液晶の雄・シャープにも影響
具体的に、新会社はまず、機構からの2000億円を活用して新ラインを建設し、海外勢を突き放す考えだ。だが、課題は3社が本当に融合できるか。3社の主要工場は国内だけで6カ所にもなり、技術も異なっている。これを、どう統廃合するのか、さらに新生産ラインをどこに建てるか、いずれも調整は難航必至と見られる。
有機ELパネルについても、東芝、日立が新会社に全面協力する方針。これに対し、業務用の開発技術を持ち製品化で先行するソニーは、「今回の協業には有機ELは入っていない」(吉岡浩副社長)と、技術的支援にとどめる考えといい、火種が残る。

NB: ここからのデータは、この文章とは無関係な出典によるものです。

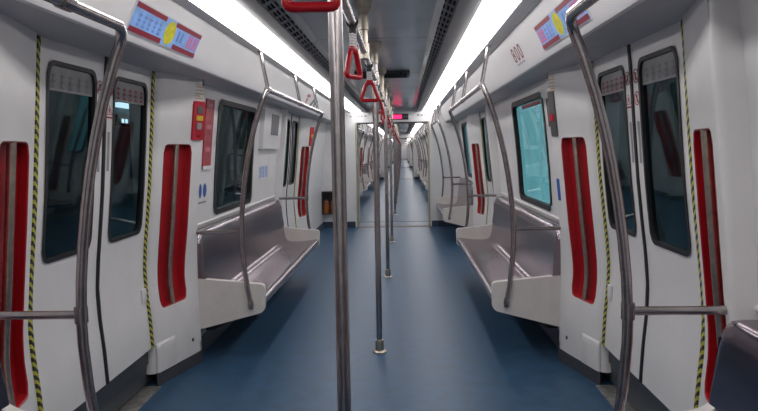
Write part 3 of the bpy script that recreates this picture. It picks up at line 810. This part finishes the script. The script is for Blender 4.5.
# emblem on the left cover panel
org = panel_pt(-1, 8.3, .06, 0); e = empty('wall_emblem', org)
m = MB(); B = lambda pts: m.poly([panel_pt(-1, 8.15+a, .05+b, .002) for a, b in pts])
B([(-.20, .10), (-.12, .145), (.02, .13), (.10, .15), (.05, .10), (-.08, .095)]); B([(-.14, .08), (.0, .085), (-.04, .02), (-.10, .0)])
obj('red_mark', m.mesh('red_mark', M['logored'], org), e)
m = MB(); B([(.25, .0), (.45, .14), (.62, .14), (.72, .02), (.60, .01), (.52, .09), (.40, .01)]); B([(.66, .11), (.80, .12), (.86, .06), (.76, .05)])
obj('grey_mark', m.mesh('grey_mark', M['logogrey'], org), e)
tag(e, 'faded red and slate emblem on the left cover panel behind the handrail', 'emblem')

# posters, stickers, info panel on the left wall of the long bench bay; strip on the right
def wall_plate(s, y0, y1, z0, z1, d0, d1, name, m, parent=None, org=None):
    G = lambda y, z, d: (s*(wallX(z)-d), y, z)
    mb = MB(); n = 6
    zs = [z0+(z1-z0)*i/n for i in range(n+1)]
    mb.grid([[G(y0, z, d0), G(y0, z, d1), G(y1, z, d1), G(y1, z, d0)] for z in zs], False)
    for z in (z0, z1): mb.add([G(y0, z, d0), G(y0, z, d1), G(y1, z, d1), G(y1, z, d0)], [[0, 1, 2, 3]])
    if org is None: org = (s*wallX(z0), (y0+y1)/2, z0)
    return obj(name, mb.mesh(name, M[m], org), parent, (0, 0, 0) if parent else org), org
p, og = wall_plate(-1, 4.99, 5.20, 1.46, 2.02, 0, .010, 'notice_strip', 'poster')
tag(p, 'tall dull red notice strip between the left pillar and the window', 'notice')
for z in (1.60, 1.78, 1.95): wall_plate(-1, 5.03, 5.15, z, z+.035, .009, .0115, 'print_block', 'logored', p, og)
wall_plate(-1, 4.99, 5.20, 1.455, 1.485, .0, .013, 'frame_edge', 'paper', p, og)
p, og = wall_plate(-1, 4.90, 5.165, 1.165, 1.365, 0, .0015, 'sticker_sheet', 'white')
tag(p, 'small white sticker with two blue ovals beside the left window', 'sticker')
for yy, rw in ((4.972, .036), (5.085, .046)):
    mb = MB(); mb.poly([(-(wallX(1.285+.058*math.sin(2*PI*k/20))-.003), yy+rw*math.cos(2*PI*k/20), 1.285+.058*math.sin(2*PI*k/20)) for k in range(20)])
    obj('blue_oval', mb.mesh('blue_oval', M['blue'], og), p)
wall_plate(-1, 4.93, 5.13, 1.185, 1.197, .0015, .003, 'print_line', 'inkgrey', p, og)
p, og = wall_plate(-1, 6.93, 7.90, 1.62, 2.06, 0, .05, 'info_cabinet', 'white')
tag(p, 'raised white wall cabinet with grey screen between the left window and second door', 'cabinet')
wall_plate(-1, 7.30, 7.72, 1.78, 2.02, .049, .054, 'grey_screen', 'screen', p, og)
p, og = wall_plate(-1, 7.02, 7.50, 1.27, 1.44, 0, .003, 'wall_notice', 'paper')
tag(p, 'white notice with pale blue print under the left wall cabinet', 'notice')
for a, b in ((7.04, 7.16), (7.19, 7.30), (7.34, 7.47)): wall_plate(-1, a, b, 1.29, 1.42, .003, .0045, 'blue_print', 'bluepale', p, og)
p, og = wall_plate(1, 5.02, 5.09, 1.75, 1.97, 0, .012, 'dark_plate', 'darkmetal')
tag(p, 'narrow dark plate at the edge of the right window behind the pillar', 'sign')
p, og = wall_plate(1, 5.45, 6.25, 1.955, 1.99, -.026, -.018, 'red_strip', 'poster')  # plain red strip just in front of the pane, near its top
tag(p, 'thin red strip inside the top edge of the right window', 'sign')

# led sign and small lettering over the gangway
r = empty('led_sign', (.14, 12.80, 2.18)); og = r.location
m = MB().box(-.05, .33, 12.775, 12.815, 2.172, 2.288, .004); obj('sign_case', m.mesh('sign_case', M['ledoff'], og), r)
m = MB()
x = -.035
while x < .175:
    w = random.choice((.028, .036, .045)); m.box(x, x+w, 12.770, 12.778, 2.19+random.choice((0, .004)), 2.270); x += w+.006
obj('red_text', m.mesh('red_text', M['ledred'], og), r)
tag(r, 'black led sign over the gangway with glowing red text on its left half', 'sign')
m = MB()
for i, w in enumerate((.05, .03, .06, .04, .05)): m.box(-.86+i*.075, -.86+i*.075+w, 12.805, 12.8105, 2.24, 2.275)
tag(obj('header_lettering', m.mesh('header_lettering', M['grey'], (-.7, 12.81, 2.24)), None, (-.7, 12.81, 2.24)), 'faint grey lettering on the white header left of the led sign', 'lettering')
m = MB()
for i, w in enumerate((.05, .05, .03)): m.box(.50+i*.075, .50+i*.075+w, 12.805, 12.8105, 2.24, 2.275)
tag(obj('header_lettering', m.mesh('header_lettering', M['grey'], (.6, 12.81, 2.24)), None, (.6, 12.81, 2.24)), 'faint grey lettering on the white header right of the led sign', 'lettering')

# ceiling sensor bar
r = empty('ceiling_vent', (0, 6.85, 2.40)); og = r.location
obj('vent_box', MB().box(-.29, .29, 6.62, 7.08, 2.378, 2.405, .004).mesh('vent_box', M['darkmetal'], og), r)
m = MB()
for i in range(7): m.box(-.26, .26, 6.66+i*.06, 6.69+i*.06, 2.372, 2.380)
obj('vent_slats', m.mesh('vent_slats', M['darkslot'], og), r)
obj('sensor_stud', MB().lathe([(.012, 2.345), (.018, 2.355), (.02, 2.38)], .20, 6.64, 14).mesh('sensor_stud', M['beadblack'], og), r)
tag(r, 'dark flat vent bar across the middle of the grey ceiling', 'vent')

# extinguisher cabinet on the left end wall
r = empty('extinguisher_cabinet', (-1.30, 12.80, .30)); og = r.location
m = MB()
x0, x1, z0, z1 = -1.455, -1.13, .29, .75
for bx in ((x0, x1, z0, z0+.022), (x0, x1, z1-.022, z1), (x0, x0+.022, z0, z1), (x1-.022, x1, z0, z1)): m.box(bx[0], bx[1], 12.66, 12.81, bx[2], bx[3])
m.box(x0, x1, 12.80, 12.81, z0, z1)
obj('cabinet_case', m.mesh('cabinet_case', M['cabinetdark'], og), r)
m = MB(); m.box(x0, x1, 12.655, 12.66, z0+.225, z0+.24); obj('cross_bar', m.mesh('cross_bar', M['darkmetal'], og), r)
m = MB(); m.add([(x0+.02, 12.662, z0+.02), (x1-.02, 12.662, z0+.02), (x1-.02, 12.662, z1-.02), (x0+.02, 12.662, z1-.02)], [[0, 1, 2, 3]]); obj('glass_front', m.mesh('glass_front', M['clear'], og), r)
tag(r, 'dark glass-fronted extinguisher cabinet low on the end wall left of the gangway', 'cabinet')
ex = MB(); ex.lathe([(.0, 0), (.055, .0), (.062, .02), (.062, .20), (.05, .235), (.022, .255), (.018, .28)], 0, 0, 18)
EXM = ex.mesh('cylinder', M['orange'])
eh = MB(); eh.box(-.02, .02, -.045, .02, .275, .295, .004); eh.tube([(.02, 0, .285), (.06, -.01, .26), (.068, -.01, .16)], .007, 8); EHM = eh.mesh('valve_head', M['black'])
for x, w in ((-1.37, 'left'), (-1.215, 'right')):
    e = empty('fire_extinguisher', (x, 12.735, z0+.023)); obj('cylinder', EXM, e); obj('valve_head', EHM, e)
    tag(e, 'orange fire extinguisher standing on the %s inside the dark cabinet' % w, 'extinguisher')

# ------------------------------------------------------------------ outside the near left door: lit platform arrow sign and tube lamp
r = empty('arrow_sign', (-2.50, 6.40, 1.91)); og = r.location
m = MB(); m.box(-2.545, -2.50, 5.95, 6.75, 1.855, 1.965, .005); obj('sign_case', m.mesh('sign_case', M['ledoff'], og), r)
m = MB(); X_ = -2.497
m.add([(X_, 6.36, 1.902), (X_, 6.56, 1.902), (X_, 6.56, 1.918), (X_, 6.36, 1.918)], [[0, 1, 2, 3]]); m.add([(X_, 6.53, 1.875), (X_, 6.66, 1.91), (X_, 6.53, 1.945)], [[0, 1, 2]])
for a in (6.02, 6.10, 6.20, 6.27): m.add([(X_, a, 1.89), (X_, a+.06, 1.89), (X_, a+.06, 1.93), (X_, a, 1.93)], [[0, 1, 2, 3]])
obj('lit_arrow', m.mesh('lit_arrow', M['arrow'], og), r); tag(r, 'dark sign with lit white arrow seen through the near left door glass', 'sign')
m = MB(); m.box(-2.552, -2.48, 5.98, 6.62, 2.04, 2.085, .01); t_ = obj('tube_lamp', m.mesh('tube_lamp', M['arrow'], (-2.5, 6.35, 2.06)), None, (-2.5, 6.35, 2.06)); tag(t_, 'glowing white tube lamp seen through the near left door glass, above the arrow sign', 'lamp')

# ------------------------------------------------------------------ camera, world, view
C = dict(cx=.20357, H=1.6, yaw=.0388668, pit=.0900438, roll=.0173948, f=630.)
def ray(xr, ur, d):
    cr, sr = math.cos(C['roll']), math.sin(C['roll']); x = xr*cr+ur*sr; u = -xr*sr+ur*cr
    cp, sp = math.cos(C['pit']), math.sin(C['pit']); y = d*cp+u*sp; z = -d*sp+u*cp
    cy, sy = math.cos(C['yaw']), math.sin(C['yaw']); return Vector((x*cy-y*sy, x*sy+y*cy, z))
R_, U_, D_ = ray(1, 0, 0), ray(0, 1, 0), ray(0, 0, 1)
cam = bpy.data.cameras.new('camera'); co = bpy.data.objects.new('camera', cam); COL.objects.link(co)
mw = Matrix((( R_.x, U_.x, -D_.x, C['cx']), (R_.y, U_.y, -D_.y, 0), (R_.z, U_.z, -D_.z, C['H']), (0, 0, 0, 1)))
co.matrix_world = mw
cam.sensor_width = 36; cam.sensor_fit = 'HORIZONTAL'; cam.lens = C['f']/758*36; cam.clip_start = .02; cam.clip_end = 200
S.camera = co
w = bpy.data.worlds.new('world'); S.world = w; w.use_nodes = True
w.node_tree.nodes['Background'].inputs[0].default_value = (.25, .3, .34, 1); w.node_tree.nodes['Background'].inputs[1].default_value = .05
S.view_settings.view_transform = 'Standard'; S.view_settings.look = 'None'; S.view_settings.exposure = 0; S.view_settings.gamma = 1
S.cycles.max_bounces = 8; S.cycles.diffuse_bounces = 4; S.cycles.glossy_bounces = 4; S.cycles.transparent_max_bounces = 10
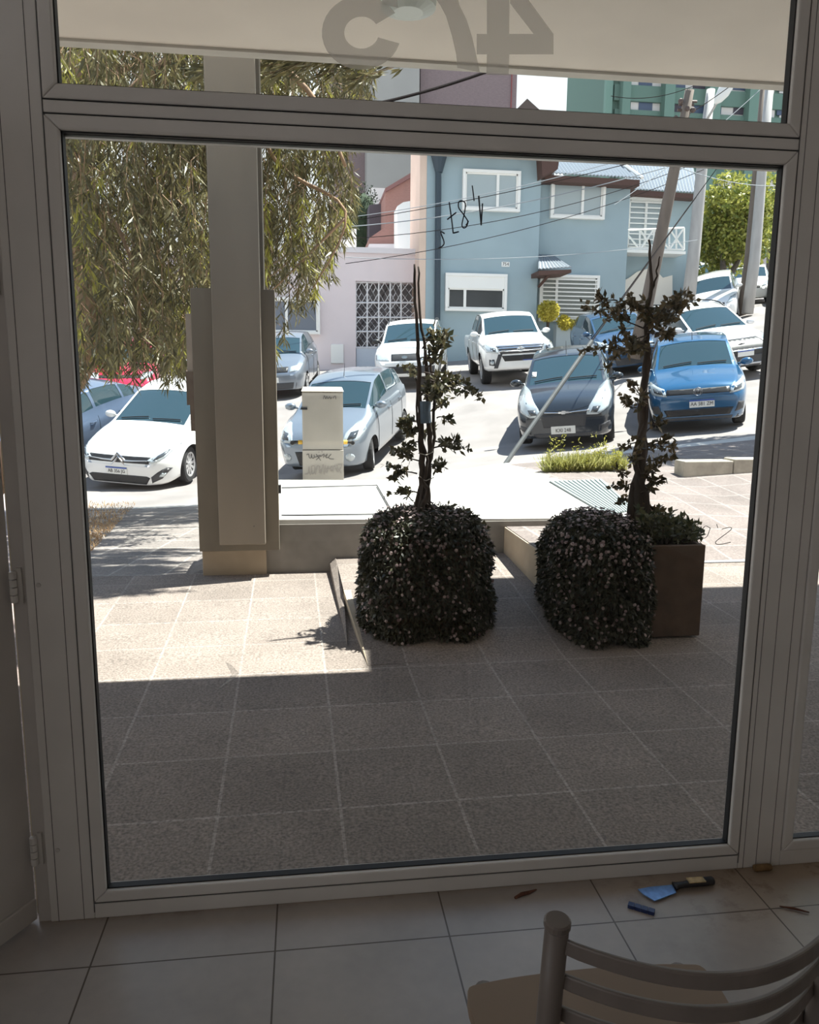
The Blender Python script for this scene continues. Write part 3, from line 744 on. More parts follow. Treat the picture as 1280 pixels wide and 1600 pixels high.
for k in range(5):
    z = .820 - k*.058; y0 = -.188 + k*.0155; bm = bmesh.new(); n = 20; rg = []
    for i in range(n+1):
        t = i/n; x = -.190 + .38*t; y = y0 - .085*math.sin(PI*t)**.85
        rg.append([bm.verts.new((x, y+dy, z+dz)) for dy, dz in ((-.005, -.010), (.005, -.011), (.007, .009), (-.003, .011))])
    for i in range(n):
        for j in range(4): bm.faces.new((rg[i][j], rg[i][(j+1) % 4], rg[i+1][(j+1) % 4], rg[i+1][j]))
    bm.faces.new(rg[0]); bm.faces.new(rg[-1][::-1]); obj('back_slat', bm, chm, ch, bevel=.003)
bm = bmesh.new(); pts = smooth_curve([(-.225, .155, 0), (-.18, .185, 0), (0, .195, 0), (.18, .185, 0), (.225, .155, 0), (.215, 0, 0), (.20, -.15, 0), (.16, -.175, 0), (-.16, -.175, 0), (-.20, -.15, 0), (-.215, 0, 0)], 5, True)
prism(bm, [(p.x, p.y, .425) for p in pts], (0, 0, .022)); obj('seat', bm, seatm, ch, bevel=.01)
obj('seat_rail', BX(((-.19, -.135, .375), (.19, -.12, .43)), ((-.19, .18, .375), (.19, .195, .43)), ((-.195, -.13, .375), (-.18, .19, .43)), ((.18, -.13, .375), (.195, .19, .43))), chm, ch)

bluem = mat('blue_film_blade', (.22, .42, .85), .25, .3, var=.25, scale=60); sc = tag(empty('scraper', (1.66, -.088, .004)), 'putty scraper with blue filmed blade and black handle lying on the tiles', 'scraper')
bm = bmesh.new(); prism(bm, [(-.112, .006, .002), (-.104, -.020, .002), (-.085, -.050, .002), (-.004, -.022, .002), (.0, .014, .002), (-.075, .012, .002)], (0, 0, .0025)); obj('blade', bm, bluem, sc)
bm = bmesh.new(); rg = []
for x, w, h in ((0, .017, .012), (.012, .013, .012), (.03, .011, .014), (.07, .014, .018), (.105, .016, .019), (.128, .015, .017), (.132, .010, .012)):
    rg.append([bm.verts.new((x, .0+.012*(x/.13) + w*math.cos(a), .010 + h*.6*math.sin(a))) for a in [2*PI*k/12 for k in range(12)]])
for i in range(len(rg)-1):
    for k in range(12): bm.faces.new((rg[i][k], rg[i][(k+1) % 12], rg[i+1][(k+1) % 12], rg[i+1][k]))
bm.faces.new(rg[0][::-1]); bm.faces.new(rg[-1]); obj('handle', bm, black_pl, sc, smooth=True)
bm = bmesh.new(); box(bm, (.045, -.006, .018), (.098, .018, .0215)); o = obj('paper_sticker', bm, mat('tan_sticker', (.55, .42, .22), .6, var=.3, scale=60), sc); o['label'] = 'tan sticker on the black handle'
sh = bmesh.new()
for k in range(4): box(sh, (-.036+k*.019, -.009, 0), (-.0185+k*.019, .009, .011))
box(sh, (-.036, -.006, 0), (.038, .006, .008))
o = obj('glazing_shim', sh, mat('navy_plastic', (.02, .04, .14), .4)); o.location = (1.522, -.162, 0); o.rotation_euler = (0, 0, math.radians(-34)); tag(o, 'small navy plastic notched strip on the tiles below the scraper blade', 'plastic strip')
rb = mat('rusty_scrap', (.12, .05, .03), .9, var=.3, scale=80)
o = obj('debris_strip', TB([(1.172, -.070, .003), (1.195, -.060, .006), (1.22, -.052, .004), (1.246, -.043, .005)], [.004, .006, .005, .002], 6), rb); tag(o, 'thin rust-brown scrap lying on the tiles left of the scraper', 'scrap')
bm = bmesh.new(); lathe(bm, [(.010, -.028), (.011, -.02), (.011, .02), (.009, .028)], Matrix.Translation((1.98, -.031, .011)) @ Matrix.Rotation(PI/2, 4, 'Y'), 12)
o = obj('stopper', bm, mat('brown_stopper', (.20, .12, .05), .7, var=.3, scale=60)); tag(o, 'brown cylindrical stopper on the tiles near the window mullion', 'stopper')
o = obj('metal_shaving', TB([(2.0, -.235, .004), (1.965, -.215, .005), (1.93, -.20, .004)], [.002, .004, .002], 5), rb); tag(o, 'brown splinter on the tiles just beyond the chair back', 'scrap')

# ================================================================== OUTSIDE, NEAR
def quadmesh(name, P, m, parent=None):
    bm = bmesh.new(); bm.faces.new([bm.verts.new(p) for p in P]); return bm
pat = bmesh.new()
xs = [-9, -2.6, .73, 2.3, 3.2, 4.5, 9]; 
for x0, x1 in zip(xs, xs[1:]):
    box_ = [pat.verts.new(p) for p in ((x0, .03, GP(.03)), (x1, .03, GP(.03)), (x1, 3.6, GP(3.6)), (x0, 3.6, GP(3.6)))]; pat.faces.new(box_)
bmesh.ops.remove_doubles(pat, verts=pat.verts[:], dist=1e-4)
g = bmesh.ops.extrude_face_region(pat, geom=pat.faces[:]); bmesh.ops.translate(pat, verts=[v for v in g['geom'] if isinstance(v, bmesh.types.BMVert)], vec=(0, 0, -.25))
struct(obj('patio', pat, patiom))
# facade above and beside the shop window (keeps the sky out of the room)
struct(obj('wall_outside', BX(((-9, .03, -.3), (-2.4, .25, 4.0)), ((3.9, .03, -.3), (11, .25, 4.0)), ((-2.4, .06, 3.0), (3.9, .25, 4.0)), ((-9, -5.3, 3.12), (11, .25, 3.2))), plaster))
# canopy
zc0 = PY(355, 82, 1.95).z; ztop = 3.95
struct(obj('canopy', BX(((-9, .03, zc0), (9.5, 1.95, zc0+.22))), soffitm))
struct(obj('canopy_edge', BX(((-9, 1.90, zc0-.012), (9.5, 1.97, zc0+.003))), ledgem))
# unseen slab added above the canopy on the right: its shade falls beyond the canopy's
struct(obj('added_shade_slab', BX(((2.9, 0.26, 4.85), (9.5, 3.38, 5.1)), ((2.9, .26, 3.9), (9.5, .36, 4.85)))  , plaster))
# ceiling lamp of the canopy
cl = bmesh.new(); cc = Vector((PY(640, 10, 2.6).x, 0, 0))
pl_ = PZ(638, 8, zc0-.04)
lathe(cl, [(.11, .04), (.115, .03), (.11, -.012), (.06, -.03)], Matrix.Translation((pl_.x, pl_.y, zc0-.04)), 20)
o = obj('ceiling_lamp', cl, mat('opal_lamp', (.62, .68, .64), .4)); tag(o, 'round opal lamp under the white canopy soffit', 'lamp')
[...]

3社統合は、液晶の雄・シャープにも影響を与えそうだ。価格破壊が進む20~40インチのテレビの液晶生産を縮小し、スマートフォンなどで需要が高まる中小型液晶を成長戦略の柱の一つに掲げ、液晶テレビ生産の代名詞だった亀山工場(三重県亀山市)の大半を、中小型パネルの生産に転換するなど、大幅な戦略転換を図ったところ。「iPhone」「iPad」の米アップルから投資を受け、中小型パネルを大量供給する交渉も進んでいるといわれる。これについては、「アップルの"下請け"になって生殺与奪の権を握られないか」(業界関係者)と懸念する声もある。
円高の長期化も含め、日本の液晶業界の前途は多難といえそうだ。